Toyota’s Dysfunction

When you go slow, it could be you’re being thoughtful or considered, but more often than not, you are waiting for some one else to make a decision.

In the case of Toyota’s recent and public failure, it took years for this issue to come to bear and get decided.  The company knew the problem but failed to act because they were “considering it”. The NYT article today today (http://nyti.ms/cVRK0R) did a great job giving us some details on how this failure is an outward sign of internal dysfunction.

Some key phrases –

Automaker has reacted slowly to safety concerns.
Making design changes without telling customers about problems.
Took 8 years to start recalling units.
Could have communicated better as a company.
Maybe a little “safety deaf” in their North America office
At Toyota, all information flows to headquarters (before decisions made)
We took time to consider whether we needed to take market action.
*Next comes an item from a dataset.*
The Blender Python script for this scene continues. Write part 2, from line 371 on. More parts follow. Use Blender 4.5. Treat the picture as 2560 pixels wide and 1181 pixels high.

All the phrases point to 1 thing: all decisions for what should happen is happening in the C-Suite of Toyota — with a very small group of people deciding what matters and why. The regional team that knew of the issue for years and probably had their friends buying unsafe cars didnothing. You might think this is unethical. Actually, what it is is ‘passing the buck’ to where the decision belongs. In Toyota’s case, very few people owned the ability to fix the problem. This is more common than not. Harvard research done in 2000 by Kaplan and Norton on the Strategy-Focused Organization said that, in most organizations only 5% of people know the strategy*, implying the rest are waiting for people to tell them what to do. The same research doesn’t reveal how many people felt they owned the creation of the strategy but you can bet it’s below 1%.

Toyota’s decision-making process probably holds a lesson for all of us.

When a small portion of the company is setting direction, everyone else is there to pass information up vertically along the decision chain. That’s awfully s-l-o-w. Even in the relatively slow car industry, this very top-down approach is causing pain. The speed of changing issues, the trend of that rate of change, and the speed at which the organization must react is crucial to competitiveness going forward. This is not an academic point. This is happening every day. Toyota’s visible failure is just another outside evidence of an internal dysfunction.

Outsourcing, localization, increased automation, open licensing, shared APIs, SaaS models, and so on….all ways in which the speed to market is getting faster because innovation isn’t happening within the walls of any 1 company. Most companies, however are still making big decisions or investments in a centralized, slow way. This is going to have to move faster. A very small number of people cannot keep up with a) the number of issues and b) the rate at which they move. And of course the trend is toward more and faster. Because customers who depend on us are also experiencing these trends, a key differentiator among companies is responsiveness. Responding quickly and well depends on how quickly and accurately information and decisions flow through the organization. Responsiveness also depends on how a company listens, discerns, learns, and organizes itself to respond quickly to what customers will pay for (knowing full well that what they say they want might change tomorrow).

How are you changing stuff so decisions get made faster in your company? (for example: Are you distributing it? Are you enabling many people with the big picture thinking? Are you setting up smaller units?)

2 Replies

  1. Thanks for sharing your insights on Toyota. Will be interesting to see how org.’s embrace the need to become more responsive. Honda’s ‘Failure leads to Success’ documentary comes to mind…lets hope they and others learn.

  2. Great post Nilofer. Too many companies, especially outside of Silicon Valley, have outdated management practices. Decisions need to be made at the lowest competent level.